When a worker bee dances for its fellow workers, it uses certain movements, and angles its body in a specific pattern, to tell the others where it found nectar and pollen-rich flowers. The other bees then follow the instructions from the dance and go harvest the food.

Amazing right?

But this isn't the end of the story. If all the bees go and harvest the same food source it will soon be depleted - and the hive might starve.

Adventure Bees

Some bees ignore the dance. They don't do what the other bees tell them to do - they are mavericks. "Adventure bees" like to explore. They say to themselves:

"Bob B. just told us about a great food supply 120 yards away due north. I should listen to Bob and go harvest those flowers -- but I am an adventure bee. I am an explorer, a pioneer. I am going to ignore Bob and go on my own adventure. I may not find anything but maybe I will find a new food supply even better!"

Not all bees can, or should, be adventure bees - A hive needs most workers to follow instructions and go harvest the known food supplies. If all the bees ignored the waggle dance the hive would soon starve too. However, a few adventure bees have very little downside to the hive. They may wander off from the hive, and may go hungry for a while, but their upside is almost unlimited. Having a few adventure bees is healthy for the hive overall because they find new food supplies.

Organizational Adventure Bees

Your organization needs a few adventure bees. You need people who bring in new technologies, new product ideas, and new customers or partnerships that help your company thrive. One challenge is many human resource processes are designed to weed out adventure bees. They encourage drones that follow instructions. Or more broadly, Human Resource's focus leans toward conformity to a common core set of behaviors, and a common set of skills that "align" to the mission of the company.
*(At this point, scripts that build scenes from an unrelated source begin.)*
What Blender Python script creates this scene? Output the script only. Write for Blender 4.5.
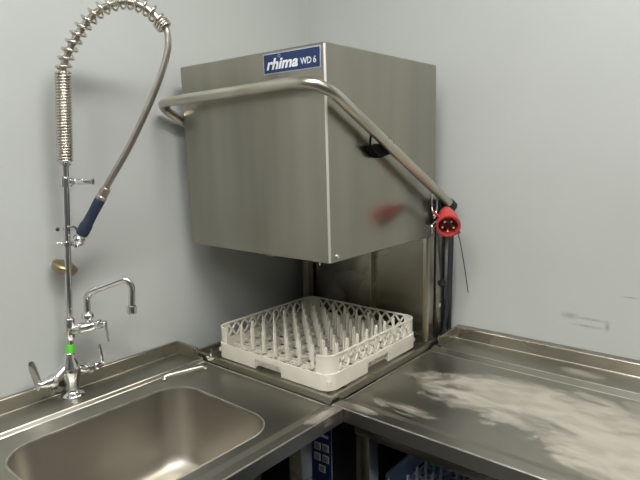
import bpy, bmesh, math, random
from mathutils import Vector, Matrix
random.seed(7)
SC = bpy.context.scene
for o in list(bpy.data.objects): bpy.data.objects.remove(o, do_unlink=True)
COL = SC.collection
PI = math.pi
V = Vector

# ------------------------------------------------------------ camera
yaw, pitch, roll = map(math.radians, (40.0383, -9.3248, -1.1472))
F = V((math.cos(yaw)*math.cos(pitch), math.sin(yaw)*math.cos(pitch), math.sin(pitch)))
R0 = V((math.sin(yaw), -math.cos(yaw), 0)); U0 = R0.cross(F)
R = R0*math.cos(roll) + U0*math.sin(roll); U = U0*math.cos(roll) - R0*math.sin(roll)
cd = bpy.data.cameras.new('camera'); cam = bpy.data.objects.new('camera', cd); COL.objects.link(cam)
cd.sensor_width = 36.0; cd.lens = 553.3673*36.0/640.0; cd.clip_start = 0.02
m = Matrix((R, U, -F)).transposed().to_4x4(); m.translation = V((-1.831, -1.577, 0.6993))
cam.matrix_world = m
SC.camera = cam

# ------------------------------------------------------------ world, exposure
w = bpy.data.worlds.new('world'); SC.world = w; w.use_nodes = True
w.node_tree.nodes['Background'].inputs[0].default_value = (0.80, 0.88, 1.0, 1)
w.node_tree.nodes['Background'].inputs[1].default_value = 0.3
SC.view_settings.view_transform = 'Standard'; SC.view_settings.look = 'None'
SC.view_settings.exposure = 0.84; SC.view_settings.gamma = 1.0; SC.view_settings.use_curve_mapping = False
# ceiling lamps of the kitchen: (x, y, half length x, half length y, strength)
LAMP_Z = 2.12
LAMPS = [(-1.35, -1.35, 0.60, 0.16, 21.0), (-2.95, -1.35, 0.60, 0.16, 17.0), (-1.35, -3.0, 0.60, 0.16, 5.0)]
LAMP_COL = (1.0, 0.992, 0.968, 1)
Z_FLOOR, Z_CEIL = -0.88, 2.16
RX0, RY0 = -4.2, -4.2

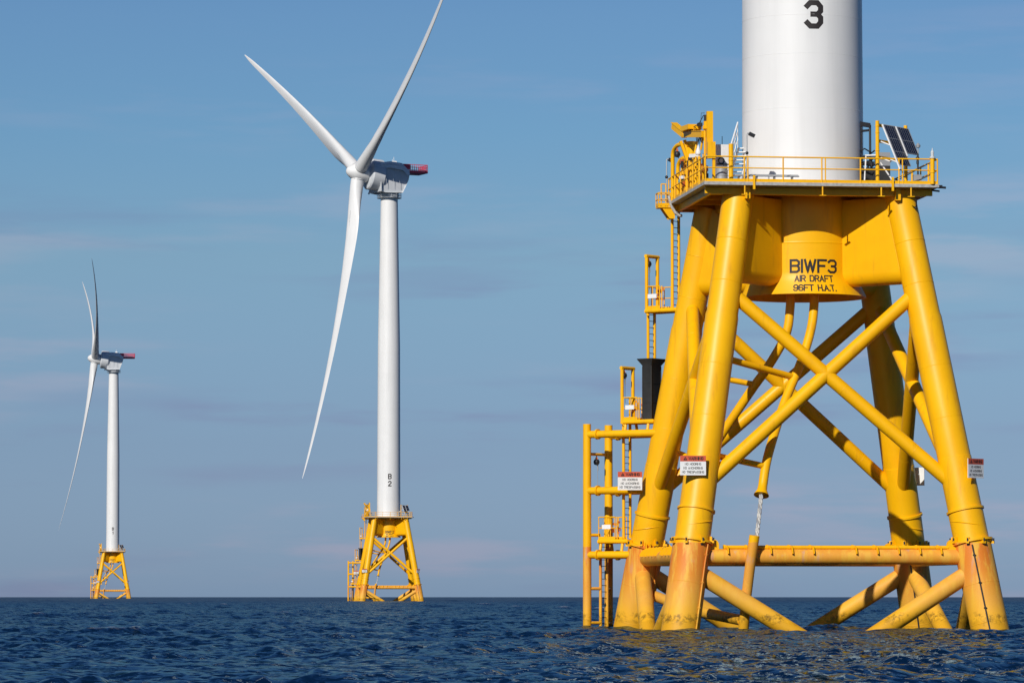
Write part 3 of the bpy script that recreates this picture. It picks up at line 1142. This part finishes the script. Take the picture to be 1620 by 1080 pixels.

If you agree you need a few adventure bees you should know giving some of your people the leeway to ignore what everyone else is doing and go exploring is harder than you might think. Hopefully, the upside potential helps you see the challenge as worthy.

First, you have to identify and protect them. You may have to shield them from some of the standard HR processes and you will have to figure out how to define success. Going on an adventure and not finding a new food supply isn't a failure - it's just one area searched and ruled out. However, some in your organization will still see it as a failure. In some ways your adventure bees will have to see the adventure as part of the reward.

Another challenge you will face is defending them against other people that are not "allowed" to be adventure bees and have to follow the existing norms, rules and processes. This again is harder than you think because of people's feelings about what is fair and equitable.

As CIO, I would like to see adventure bees introduce new technologies. I'd also like to see everyone who has the desire to be able to participate. In other words I'd like to democratize the adventure bee concept if possible, appealing to everyone's sense of fairness.

We created the "Technology Incubation Garage" to explore new technologies. Each quarter we have people submit ideas to prototype. One idea is selected, and anyone interested is invited participate in architecting, designing, and building a prototype. The concept that it is open for anyone who wants to join is important. I impressed this on my management team - they must allow some time for people to learn and explore.

The group meets on Friday afternoons for several hours (because those are low productivity anyway) and hopefully carries some momentum into the weekend to spend some personal time exploring new technologies to apply to the prototype.

The process is timeboxed to eight weeks. At the end the participants show the prototype, describe the technoloies they explored and the tradeoffs, and share what they learned. This is the equivalent of the waggle dance.

After a few rounds another executive (outside of Technology) heard about the Technology Incubation Garage and came to see the process in person. They saw that the partcipants were building a prototype that they didn't know if "the business" wanted, nor if it would succeeed, using unproven technology. The executive didn't understand the value and concluded it was a complete waste of time.

That's when I knew it takes both courage and leadership to sponsor exploration. Who are your adventure bees? How are you helping them succeed?